Directions:
Print, word for word, the opening line of the data below and every line after it through the line that contains "R = math.radians", but not the pictures.
START Data shown
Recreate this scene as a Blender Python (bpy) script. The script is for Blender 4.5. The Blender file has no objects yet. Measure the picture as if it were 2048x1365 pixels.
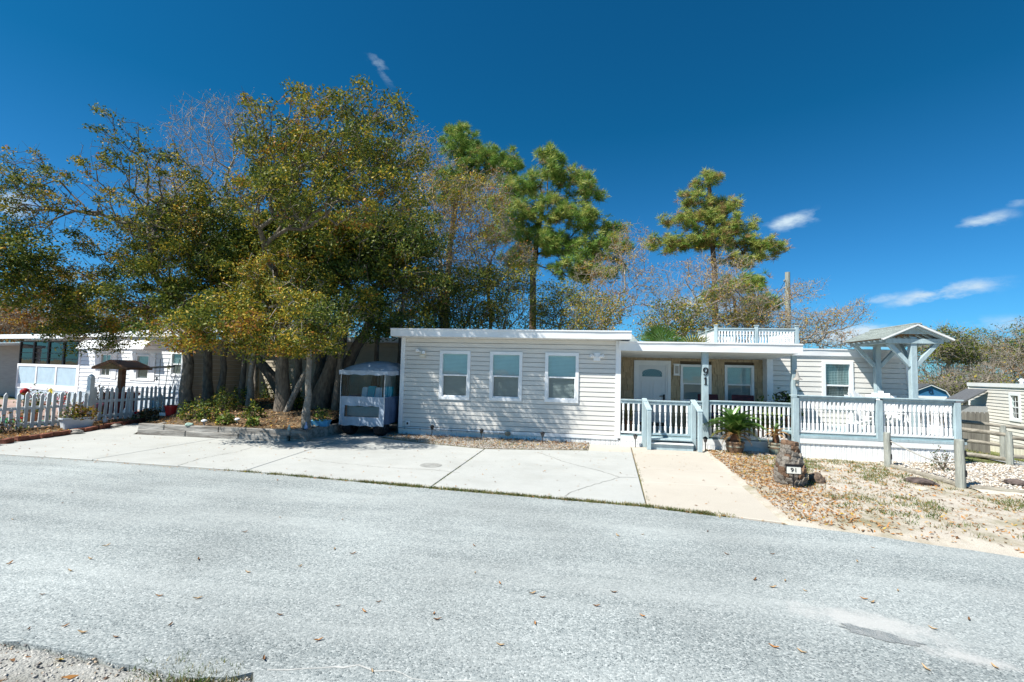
import bpy, bmesh, math, random
import numpy as np
from mathutils import Vector, Matrix, Euler, noise

scene = bpy.context.scene
COL = scene.collection
R = math.radians

# ------------------------------------------------------------------ camera
cam_data = bpy.data.cameras.new('camera')
cam_data.sensor_width = 36.0
cam_data.lens = 958.0 / 2048.0 * 36.0
cam_data.clip_end = 3000
cam = bpy.data.objects.new('camera', cam_data)
COL.objects.link(cam)
_p, _r, _y = R(3.6), R(1.45), R(9.1)
_f = Vector((-math.sin(_y) * math.cos(_p), math.cos(_y) * math.cos(_p), math.sin(_p)))
_rt = Vector((math.cos(_y), math.sin(_y), 0))
_up = _rt.cross(_f)
_r2 = math.cos(_r) * _rt + math.sin(_r) * _up
_u2 = -math.sin(_r) * _rt + math.cos(_r) * _up
M = Matrix((_r2, _u2, -_f)).transposed().to_4x4()
M.translation = Vector((0, 0, 1.65))
cam.matrix_world = M
scene.camera = cam

# ------------------------------------------------------------------ sun, sky, exposure
SUN_AZ = (-0.80, -0.60)          # the sun stands left of and behind the camera
SUN_EL = R(52)
sd = bpy.data.lights.new('sun', 'SUN')
sd.energy = 5.0
sd.angle = R(0.53)
sd.color = (1.0, 0.97, 0.895)
sun = bpy.data.objects.new('sun', sd)
COL.objects.link(sun)
_h = Vector((SUN_AZ[0], SUN_AZ[1], 0)).normalized()
_sv = Vector((_h.x * math.cos(SUN_EL), _h.y * math.cos(SUN_EL), math.sin(SUN_EL)))
sun.rotation_euler = (-_sv).to_track_quat('-Z', 'Y').to_euler()
sun.location = (-20, -15, 30)

world = bpy.data.worlds.new('World')
scene.world = world
world.use_nodes = True
wn, wl = world.node_tree.nodes, world.node_tree.links
wn.clear()
w_out = wn.new('ShaderNodeOutputWorld')
w_bg = wn.new('ShaderNodeBackground')
w_bg.inputs['Strength'].default_value = 0.105
sky = wn.new('ShaderNodeTexSky')
sky.sky_type = 'NISHITA'
sky.sun_disc = False
sky.sun_elevation = SUN_EL
sky.sun_rotation = math.atan2(_h.x, _h.y)
sky.altitude = 0
sky.air_density = 1.0
sky.dust_density = 0.35
sky.ozone_density = 1.5
w_hs = wn.new('ShaderNodeHueSaturation')
w_hs.inputs['Saturation'].default_value = 1.0
w_hs.inputs['Hue'].default_value = 0.5
w_hs.inputs['Value'].default_value = 1.0
w_tint = wn.new('ShaderNodeMix'); w_tint.data_type = 'RGBA'; w_tint.blend_type = 'MULTIPLY'; w_tint.inputs[0].default_value = 1.0
w_tc = wn.new('ShaderNodeTexCoord')
w_sep = wn.new('ShaderNodeSeparateXYZ'); wl.new(w_tc.outputs['Generated'], w_sep.inputs[0])
w_el = wn.new('ShaderNodeMapRange'); w_el.inputs['From Min'].default_value = 0.0; w_el.inputs['From Max'].default_value = .45
wl.new(w_sep.outputs['Z'], w_el.inputs['Value'])
w_tm = wn.new('ShaderNodeMix'); w_tm.data_type = 'RGBA'      # polarised, deep blue afternoon, same all round
w_tm.inputs[6].default_value = (.18, .52, .86, 1); w_tm.inputs[7].default_value = (.030, .375, .56, 1)
wl.new(w_el.outputs[0], w_tm.inputs[0]); wl.new(w_tm.outputs[2], w_tint.inputs[7])
wl.new(sky.outputs[0], w_tint.inputs[6])
wl.new(w_tint.outputs[2], w_hs.inputs['Color'])


def wmath(op, a, b=None, clamp=False):
    n = wn.new('ShaderNodeMath'); n.operation = op; n.use_clamp = clamp
    for i, x in enumerate((a, b)):
        if x is None: continue
        if isinstance(x, (int, float)): n.inputs[i].default_value = x
        else: wl.new(x, n.inputs[i])
    return n.outputs[0]


w_nz = wn.new('ShaderNodeTexNoise')
w_nz.inputs['Scale'].default_value = 16; w_nz.inputs['Detail'].default_value = 5; w_nz.inputs['Roughness'].default_value = 0.62
w_mp = wn.new('ShaderNodeMapping'); w_mp.inputs['Scale'].default_value = (1, 1, 2.2)
wl.new(w_tc.outputs['Generated'], w_mp.inputs['Vector']); wl.new(w_mp.outputs[0], w_nz.inputs['Vector'])
# small fair-weather clouds: direction, half width, half height, tilt, density
CLOUDS = [
    ((-0.368, 0.764, 0.530), .040, .017, -.8, .55), ((-0.083, 0.789, 0.608), .014, .012, -1.2, .22), ((-0.171, 0.826, 0.537), .010, .005, 0, .3),
    ((0.351, 0.895, 0.276), .058, .018, .18, .95), ((0.568, 0.789, 0.237), .040, .015, .1, .9), ((0.538, 0.832, 0.135), .085, .020, .16, 1.1),
    ((0.477, 0.868, 0.135), .040, .010, .1, .7), ((0.600, 0.795, 0.088), .060, .014, 0, .6), ((0.549, 0.831, 0.088), .035, .010, .1, .5),
    ((0.452, 0.889, 0.074), .110, .028, 0, 1.2), ((-0.810, 0.544, 0.218), .035, .030, 0, 1.2), ((0.595, 0.762, 0.255), .018, .008, 0, .6),
    ((0.247, 0.959, 0.137), .130, .035, 0, 1.0), ((.9, -.3, .35), .12, .03, 0, .9), ((-.8, -.5, .3), .15, .04, 0, .9), ((.3, -.9, .3), .12, .03, 0, .9)]
tot = None
for d, cw, ch, tilt, dens in CLOUDS:
    D = Vector(d).normalized()
    t1 = Vector((0, 0, 1)).cross(D).normalized() * -1
    t2 = t1.cross(D).normalized()
    if t2.z < 0: t2 = -t2
    a1 = t1 * math.cos(tilt) + t2 * math.sin(tilt)
    a2 = -t1 * math.sin(tilt) + t2 * math.cos(tilt)
    n = wn.new('ShaderNodeMapping'); n.vector_type = 'TEXTURE'
    a3 = a1.cross(a2)
    n.inputs['Location'].default_value = D
    n.inputs['Rotation'].default_value = Matrix((a1, a2, a3)).transposed().to_euler()
    n.inputs['Scale'].default_value = (cw * 1.2, ch * 1.2, .6)
    wl.new(w_tc.outputs['Generated'], n.inputs['Vector'])
    ln = wn.new('ShaderNodeVectorMath'); ln.operation = 'LENGTH'; wl.new(n.outputs[0], ln.inputs[0])
    mr = wn.new('ShaderNodeMapRange'); mr.interpolation_type = 'SMOOTHSTEP'
    mr.inputs['From Min'].default_value = 1.0; mr.inputs['From Max'].default_value = .15; mr.inputs['To Max'].default_value = dens
    wl.new(ln.outputs['Value'], mr.inputs['Value']); m = mr.outputs[0]
    tot = m if tot is None else wmath('MAXIMUM', tot, m)
cl = wmath('MULTIPLY', tot, wmath('MULTIPLY', wmath('SUBTRACT', w_nz.outputs['Fac'], wmath('SUBTRACT', 0.56, wmath('MULTIPLY', tot, 0.24))), 3.6), True)
w_mix = wn.new('ShaderNodeMix'); w_mix.data_type = 'RGBA'
wl.new(cl, w_mix.inputs[0]); wl.new(w_hs.outputs[0], w_mix.inputs[6]); w_mix.inputs[7].default_value = (3.9, 4.8, 5.5, 1)
world.cycles.sampling_method = 'MANUAL'
world.cycles.sample_map_resolution = 256
wl.new(w_mix.outputs[2], w_bg.inputs['Color'])
wl.new(w_bg.outputs[0], w_out.inputs['Surface'])

scene.view_settings.view_transform = 'Standard'
scene.view_settings.look = 'None'
scene.view_settings.exposure = 0.70
scene.view_settings.gamma = 1.0
scene.view_settings.use_curve_mapping = False
scene.render.engine = 'CYCLES'
scene.cycles.max_bounces = 5
scene.cycles.diffuse_bounces = 3
scene.cycles.glossy_bounces = 2
scene.cycles.transparent_max_bounces = 10

# ------------------------------------------------------------------ helpers
rnd = random.Random(7)
ORIG = {}
_seen = {}


def root_of(o):
    while o.parent is not None: o = o.parent
    return o


def org(o):
    return ORIG.get(root_of(o).name, Vector((0, 0, 0))) if o is not None else Vector((0, 0, 0))


def tag(o, label, cat, group=None, kind=None):
    if label: o['label'] = label
    if cat: o['category'] = cat
    if group: o['group'] = group
    if kind: o['kind'] = kind
    return o


def thing(name, label, cat, loc=(0, 0, 0), rz=0.0, group=None, local=False):
    """an Empty at the base of a thing; parts are given in world metres unless local"""
    o = bpy.data.objects.new(name, None)
    o.empty_display_size = 0.2
    COL.objects.link(o)
    o.location = loc
    o.rotation_euler = (0, 0, rz)
    if not local: ORIG[o.name] = Vector(loc)
    return tag(o, label, cat, group)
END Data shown
Output below:
Recreate this scene as a Blender Python (bpy) script. The script is for Blender 4.5. The Blender file has no objects yet. Measure the picture as if it were 2048x1365 pixels.
import bpy, bmesh, math, random
import numpy as np
from mathutils import Vector, Matrix, Euler, noise

scene = bpy.context.scene
COL = scene.collection
R = math.radians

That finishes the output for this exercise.